Parsing the BofA Privilege Waiver and its Impact on Wachtell, Shearman

Posted by Zach Lowe

The Bank of America-Merrill Lynch flap is endlessly interesting to us--and we suspect to many of you as well--in part because of the prospect of seeing the veil of secrecy pulled off one of the most controversial deals in recent years. The idea of seeing a few e-mails sent between BofA's in-house counsel and Wachtell, Lipton, Rosen & Katz partner Edward Herlihy (BofA's lead counsel in the deal) about merger disclosure issues piques our curiosity quite a bit. And that could happen--to some degree--now that BofA has waived attorney-client privilege in one case against the SEC and in regards to New York attorney general Andrew Cuomo's investigation of the merger. 

But will plaintiffs lawyers who sued BofA over various alleged violations linked to the Merrill merger late last year get to use those previously privileged documents in their cases? The bank doesn't think so, and it's banking (apologies for the pun) on Federal Rule of Evidence number 502, passed just 13 months ago, to make sure the privileged information stays out of the hands of plaintiffs attorneys, according to this quick Wall Street Journal write-up and court records which you can download below. The rule is meant to protect litigants who waive attorney-client privilege in one proceeding from having that waiver spill over into every other connected proceeding, says Peter Henning, a professor at Wayne State University Law School who specializes in white-collar crime issues. 

The bank invoked rule 502 in its proposed protective order governing its privilege waiver, an order Judge Jed Rakoff approved Wednesday. (Rakoff, who sits in federal district court in Manhattan, is hearing the SEC's case against BofA. The SEC has accused the bank of violating disclosure rules by failing to mention in public merger documents that Merrill had approved up to $5.8 billion in bonus payments. The bank and its lawyers at Cleary Gottlieb Steen & Hamilton have denied wrongdoing.) The bank says its waiver does not apply to any of 58 listed private cases against it or Merrill Lynch in relation to the merger. The main piece of litigation is a consolidated class action filed in federal court in Manhattan on behalf of several plaintiffs, including the state attorney general of Ohio. 

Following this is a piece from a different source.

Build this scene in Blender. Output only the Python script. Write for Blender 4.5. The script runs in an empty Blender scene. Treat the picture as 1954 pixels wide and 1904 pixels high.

Henning says the bank's proposed selective waiver is an unprecedented test of the new rule. "This is a brave new world," he says. Henning also suggested that if the bank waives the privilege in front of the House Committee on Oversight and Government Reform--a nonjudicial proceeding--it may risk losing control of the privileged information entirely.

Plaintiffs lawyers involved in those cases, including the Ohio AG's office and lawyers at Bernstein Litowitz Berger & Grossman and Barroway Topaz Kessler Meltzer & Check, all declined to comment when we asked them about the bank's privilege waiver. 

Since the bank announced its plan to waive the privilege, we've also been hearing speculation that Wachtell, given its prominent role in the merger at issue, would have to be replaced as BofA's lead defense counsel in the private litigation. The bank's hiring this week of Paul, Weiss, Rifkind, Wharton & Garrison added fuel to that talk. 

But the speculation may have been premature. An amended complaint in the consolidated class action was sent to Peter Hein at Wachtell and Stuart Baskin at Shearman & Sterling (counsel to Merrill Lynch) on Wednesday. Neither lawyer returned messages seeking comment on their futures in the private litigation. Paul Weiss partners also declined to comment, citing the sensitivity of the issue.